Si è da poco concluso ad Aosta nei giorni 20-22 settembre il congresso annuale dell’Associazione italiana di scienze regionali (AISRe) dedicato al tema “Identità, qualità e competitività territoriale: sviluppo economico e coesione nei territori alpini”.
Il quadro si è rivelato piuttosto variegato e probabilmente ben riassunto dal confronto metaforico presentato da Manfred Perlik nella terza sessione plenaria: i comuni di Wassen e di Andermat (cantone Uri, Svizzera) partono da un livello analogo nel secolo scorso, con una popolazione di circa mille abitanti ciascuno, e si ritrovano oggi nel primo caso con una popolazione più che dimezzata, nel secondo più che raddoppiata, con una vocazione turistica molto spiccata. I luoghi della perdita e i luoghi dell’investimento dipendono oggi nelle Alpi da condizioni non poste esclusivamente da condizioni territoriali intrinseche ai luoghi, alle risorse o a caratteri limitanti locali come in passato, bensì da un insieme di fattori spesso di origine esogena. Evidente dagli anni precedenti il fenomeno delle seconde case, ad esempio, che non è certo un fenomeno nuovo, mentre lo è in molti casi il carattere di integrazione recente dei territori con le città dei fondovalle e di pianura. L’attrattività territoriale per residenti, legata nelle Alpi generalmente alla presenza di luoghi ameni, ma indebolita dalla presenza di aspetti limitanti di non poco conto, si ricostruisce nel presente attraverso una riformulazione delle pratiche legate alla residenza e al lavoro, attività rimaste nelle Alpi piuttosto “separate” tra loro negli ultimi decenni. Si instaurano fenomeni neo-migratori verso le zone interne molto differenziati, con istituzione in alcuni casi di processi di alpine gentrification, rappresentati dalla costituzione di nuove popolazioni di “residenti di classe”, nei casi più evidenti (cantoni svizzeri) attratti da vere e proprie pratiche di dumping fiscale delle municipalità, per quanto riguarda tassazione e costo dei servizi (Perlik). Oltre a questi aspetti, il cuore di tutto è di certo rappresentato dal sistema della mobilità e dai servizi: rispetto al passato oggi è possibile vivere a cavallo di mondi differenti, attraverso una nuova forma di residenza multilocalizzata, legata magari al mantenere i contatti in parte a distanza, instaurando forme di pendolarismo periodico di lunga gittata, con tempi e distanze superiori al passato.

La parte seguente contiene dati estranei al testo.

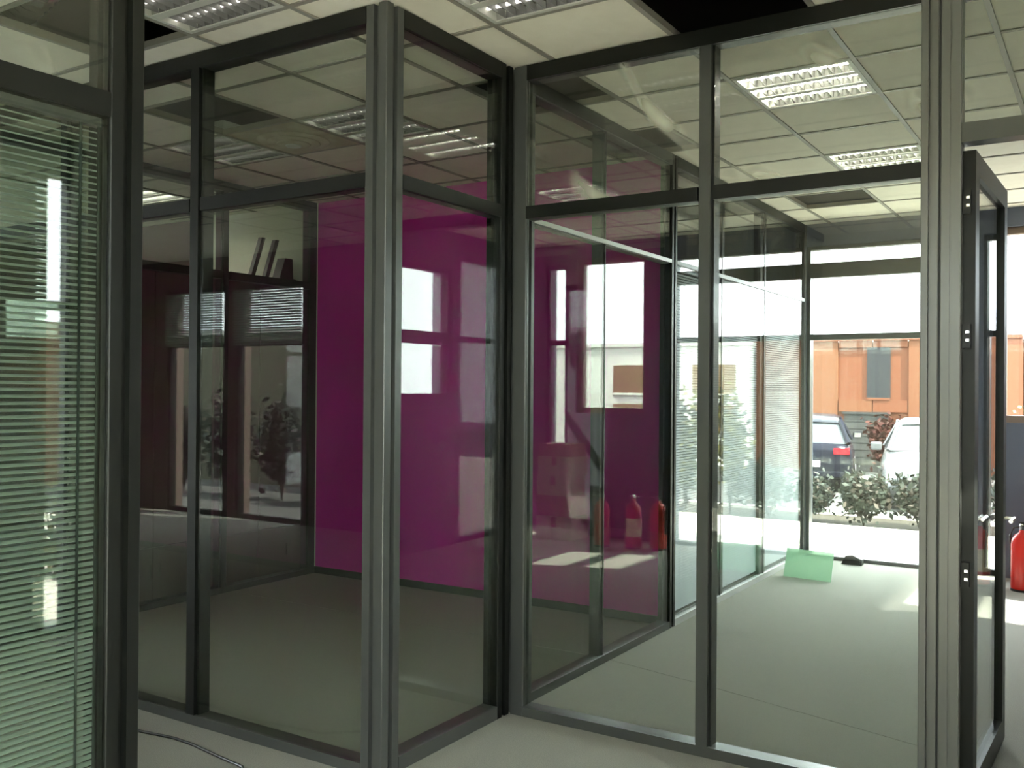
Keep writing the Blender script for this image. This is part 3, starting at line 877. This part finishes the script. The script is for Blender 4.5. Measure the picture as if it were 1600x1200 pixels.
def car(x, y, rz, paint, label, rear):
    """local +x is the nose. lofted body, separate glass, lamps, wheels"""
    t = thing('car', label, 'car', (x, y, GZ))
    t.rotation_euler = (0, 0, rz)
    def lp(mb, name, m, parent=t, smooth=False, bevel=0):
        o = bpy.data.objects.new(name, mb.mesh(name, m, smooth=smooth, bevel=bevel)); COL.objects.link(o); o.parent = parent; return o
    # lower body: stations (x, z sill, z shoulder, half width sill, half width shoulder)
    st = [(-2.02, .38, .78, .70, .66), (-1.98, .28, .92, .80, .78), (-1.6, .22, .96, .86, .85), (-.6, .20, .95, .88, .87), (.5, .20, .94, .88, .87),
          (1.1, .20, .93, .88, .85), (1.6, .22, .84, .86, .80), (1.95, .26, .74, .80, .70), (2.08, .36, .62, .70, .60)]
    vs, fs = [], []
    for (xx, z0, z1, w0, w1) in st:
        zm = z0 + (z1 - z0) * .62
        vs += [(xx, -w0, z0), (xx, -w0 - .01, (z0 + zm) / 2), (xx, -w1 - .02, zm), (xx, -w1 + .05, z1), (xx, -w1 * .5, z1 + .025), (xx, w1 * .5, z1 + .025), (xx, w1 - .05, z1), (xx, w1 + .02, zm), (xx, w0 + .01, (z0 + zm) / 2), (xx, w0, z0)]
    n = 10
    for k in range(len(st) - 1):
        for q in range(n):
            fs.append((k * n + q, k * n + (q + 1) % n, (k + 1) * n + (q + 1) % n, (k + 1) * n + q))
    fs += [tuple(range(n - 1, -1, -1)), tuple((len(st) - 1) * n + q for q in range(n))]
    lp(MB().add(vs, fs), 'body', paint, smooth=True)
    # cabin: glass hull and painted roof above it
    def loft(ss, m, name):
        vs, fs = [], []
        for (xx, zz, ww) in ss:
            vs += [(xx, -ww, zz), (xx, ww, zz)]
        return vs
    gh = [(-1.93, .94, .76), (-1.55, 1.36, .60), (-1.2, 1.42, .57), (.1, 1.43, .57), (.42, 1.37, .58), (1.15, .95, .74)]
    vs = []
    for (xx, zz, ww) in gh:
        vs += [(xx, -ww, zz), (xx, ww, zz)]
    base = [(-1.93, .76), (-1.2, .82), (.1, .84), (1.15, .76)]
    m_ = len(vs)
    L = [(-1.93, -.78, .93), (-1.0, -.83, .93), (.2, -.83, .93), (1.15, -.76, .93)]
    vs += L + [(a, -b, c) for a, b, c in L]
    fs = [(2 * k, 2 * k + 2, 2 * k + 3, 2 * k + 1) for k in range(5)]
    fs += [(0, m_, m_ + 1, 4, 2), (4, m_ + 1, m_ + 2, 6), (6, m_ + 2, m_ + 3, 10, 8), (1, 3, 5, m_ + 5, m_ + 4), (5, 7, m_ + 6, m_ + 5), (7, 9, 11, m_ + 7, m_ + 6)]
    gl_ = lp(MB().add(vs, fs), 'cabin_glass', M_CARGL)
    rv, rfs = [], []
    rs = [(-1.62, 1.33, .60), (-1.5, 1.395, .60), (-1.0, 1.455, .56), (0, 1.465, .56), (.3, 1.435, .57), (.46, 1.37, .58)]
    for (xx, zz, ww) in rs:
        rv += [(xx, -ww - .03, zz - .05), (xx, -ww + .06, zz), (xx, 0, zz + .02), (xx, ww - .06, zz), (xx, ww + .03, zz - .05)]
    for k in range(5):
        for q in range(4):
            rfs.append((5 * k + q, 5 * k + q + 1, 5 * k + q + 6, 5 * k + q + 5))
    lp(MB().add(rv, rfs), 'roof', paint, smooth=True)
    for s in (-1, 1):
        lp(MB().tube([(1.17, s * .755, .95), (.45, s * .60, 1.39)], .03, 6), 'front_pillar', paint)
        lp(MB().tube([(-1.95, s * .77, .95), (-1.58, s * .615, 1.37)], .045, 6), 'rear_pillar', paint)
        lp(MB().tube([(-.35, s * .845, .95), (-.3, s * .60, 1.41)], .03, 6), 'middle_pillar', paint)
        mi = lp(MB().box(.78, .92, s * .86, s * 1.04, .93, 1.07), 'door_mirror', paint, bevel=.03)
        lp(MB().box(.772, .779, s * .885, s * 1.02, .95, 1.05), 'mirror_glass', M_CHROME, mi)
        lp(MB().prism([(1.86, .58), (2.03, .56), (1.93, .74), (1.78, .76)], s * .42, s * .74, lambda a, b, z: (a, z, b)), 'headlight', M_LENS)
        lp(MB().prism([(-2.03, .74), (-1.90, .73), (-1.90, .87), (-2.01, .86)], s * .50, s * .79, lambda a, b, z: (a, z, b)), 'tail_light', M_TAIL)
        for xx in (-1.28, 1.32):
            wv = MB().lathe([(.20, -.10), (.31, -.10), (.325, -.06), (.325, .06), (.31, .10), (.20, .10)], n=24)
            wv.v = [(xx + a, s * .80 + c, .325 + b) for a, b, c in wv.v]
            wh = lp(wv, 'wheel', M_TYRE, smooth=True)
            hv = MB().lathe([(.03, .104), (.19, .104), (.19, .09)], n=16)
            hv.v = [(xx + a, s * .80 + s * c, .325 + b) for a, b, c in hv.v]
            lp(hv, 'wheel_disc', M_LENS, wh)
    lp(MB().box(2.02, 2.105, -.42, .42, .46, .56), 'grille', M_BLACK)
    lp(MB().box(1.96, 2.09, -.66, .66, .27, .36), 'lower_grille', M_BLACK)
    lp(MB().box(-2.05, -2.0, -.26, .26, .50, .61), 'rear_plate', M_WHITEP)
    lp(MB().box(-2.06, -1.9, -.70, .70, .30, .42), 'rear_bumper', M_NAVY if rear else paint, bevel=.02)
    return t


car(-.30, 14.55, math.radians(-80), M_SILVER, 'silver car parked nose towards the window, right of the dark blue one', False)
car(-3.05, 16.6, math.radians(103), M_NAVY, 'dark blue hatchback seen from behind, red tail light beside the silver car', True)

# orange clad building with single vertical panels
BY = 20.0
bl = thing('building', 'long flat-roofed building clad in orange vertical panels across the car park', 'building', (-3, BY, GZ))
pm = [M_ORANGE, M_ORANGE2, M_ORANGE, M_ORANGE3, M_ORANGE, M_ORANGE2]
xs, k = -9.7, 0
core = MB(); core.box(-9.7, 5.35, BY + .06, BY + 8, GZ, 2.74); core.build('core_wall', M_ORANGE3, bl)
while xs < 5.3:
    x1 = min(xs + .80, 5.33)
    segs = [(GZ, 2.76)]
    for (a, b, c, d) in ((-2.63, -2.10, 1.34, 2.60), (-3.16, -2.12, GZ, 1.05), (2.4, 2.9, 1.34, 2.6)):
        if a < x1 - .01 and b > xs + .01:
            new = []
            for s0, s1 in segs:
                if c > s0: new.append((s0, min(c, s1)))
                if d < s1: new.append((max(d, s0), s1))
            segs = new
    for s0, s1 in segs:
        if s1 - s0 > .05:
            MB().box(xs + .012, x1 - .012, BY + .01 * (k % 2), BY + .06, s0, s1).build('cladding_panel', pm[k % 6], bl)
    xs += .80; k += 1
MB().box(-9.75, 5.38, BY - .04, BY + .07, 2.76, 2.84).build('parapet_cap', M_ORANGE3, bl)
for wx0, wx1 in ((-2.63, -2.10), (2.4, 2.9)):
    wn = MB().box(wx0, wx1, BY + .02, BY + .058, 1.34, 2.60).build('window', M_GREYGL, bl)
    MB().box(wx0, wx1, BY - .01, BY + .02, 1.34, 1.39).build('window_ledge', M_ORANGE3, wn)
gd = MB().box(-3.16, -2.12, BY + .03, BY + .058, GZ, 1.0).build('garage_shutter', M_DOORG, bl)
for q in range(8):
    MB().box(-3.14, -2.14, BY + .018, BY + .03, GZ + .02 + .17 * q, GZ + .16 + .17 * q).build('shutter_slat', M_DOORG, gd)
MB().box(-3.2, -2.08, BY - .02, BY + .02, .99, 1.05).build('shutter_box', M_BLACK, bl)
# white block to its right
wb = thing('building', 'white rendered block with pale yellow window panels beside the orange building', 'building', (8, BY, GZ))
MB().box(5.40, 14, BY - .3, BY + 7, GZ, 2.70).build('wall', M_BLDW, wb)
MB().box(5.40, 14.04, BY - .36, BY + 7.04, 2.70, 2.80).build('roof_edge', M_BLDW, wb)
for (a, b) in ((5.75, 6.9), (8.0, 9.2)):
    for (z0, z1) in ((.5, 1.15), (1.45, 2.2)):
        w_ = MB().box(a, b, BY - .34, BY - .3, z0, z1).build('window_panel', M_YELLOW, wb)
        MB().box(a - .04, b + .04, BY - .37, BY - .30, z0 - .06, z0).build('window_ledge', M_BLDW, wb)
# right side building, seen only in the reflections of the near blinds
rbld = thing('building', 'orange panelled building to the right, mirrored in the near blind glass', 'building', (17, 6, GZ))
MB().box(15.05, 22, -6, 17, GZ, 2.76).build('core_wall', M_ORANGE3, rbld)
for q in range(19):
    MB().box(15.0, 15.05, -6 + 1.2 * q + .012, -6 + 1.2 * q + 1.188, GZ, 2.78).build('cladding_panel', pm[q % 6], rbld)
# low hedge and pale building behind, mirrored in the corner room's front glass
for q in range(6):
    shrub(-9.6 + 1.05 * q, -7.6, -.05, .72, 1.35 + .12 * (q % 3), 1500, M_LEAF, 'green shrub in the yard behind the building', M_LEAF2, seed=80 + q, leaf=.12, group='shrubs in the back yard')
gw = thing('added_yard_wall', 'tall grey wall added behind the yard shrubs to hide sky from the mirrored windows', 'wall', (-8, -9, -.05))  # added to block low sky and dim the mirrored windows
MB().box(-22, 6, -9.2, -9.0, -.05, 2.42).build('wall_body', M_BRICK, gw)
MB().box(-22, 6, -9.24, -8.96, 2.42, 2.50).build('coping', M_KERB, gw)
yb = thing('building', 'pale block building across the back yard', 'building', (-8, -22, GZ))
MB().box(-20, 4, -28, -22, GZ, 3.2).build('wall', M_BRICK, yb)
MB().box(-20.1, 4.1, -28.1, -21.9, 3.2, 3.35).build('roof_edge', M_KERB, yb)
for q in range(6):
    MB().box(-18 + 3.4 * q, -16.6 + 3.4 * q, -22, -21.94, .9, 2.2).build('window', M_GREYGL, yb)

Un passo importante per rendere realizzabili le condizioni di sviluppo innovativo sia per i territori alpini che per quelli esterni, è rappresentato dalla possibilità di creare coesione e cooperazione attraverso le città e le reti interne. Le medie città delle Alpi ad esempio, se coese all’interno dei propri bacini regionali, possono dar luogo a una dimensione policentrica, che passa anche attraverso la riformulazione dei livelli locali, intercomunalità e unione di comuni (Crivelli). Dal punto di vista delle connessioni, un tema notevole è quello del rafforzamento dei centri di collegamento di valle con le zone pedemontane (Lanzani), mentre dal punto di vista economico le medie città alpine appaiono come uno strumento possibile di ridistribuzione della ricchezza regionale o nazionale (a seconda dei vari contesti). Interessante il fatto che nel periodo di crisi, le piccole banche (tra cui le agenzie del credito montano) abbiano agito con funzione anticiclica rispetto alle altre, riducendo in misura molto minore il credito nei confronti delle imprese, esito del radicamento territoriale di entrambi i tipi di soggetti (Casadio, rapporto Banca d’Italia sull’economia delle regioni italiane). Certo è che all’interno di una località urbana l’“alpinità” deve però essere riconosciuta dalla maggioranza degli attori (Crivelli), procedendo con uno sviluppo riumanizzante in cui anche il paesaggio può dare notevoli contributi (Gambino).
Questi, e in realtà molti altri ancora, gli spunti di riflessione sulle Alpi della contemporaneità emersi nel corso della conferenza annuale AISRe 2010.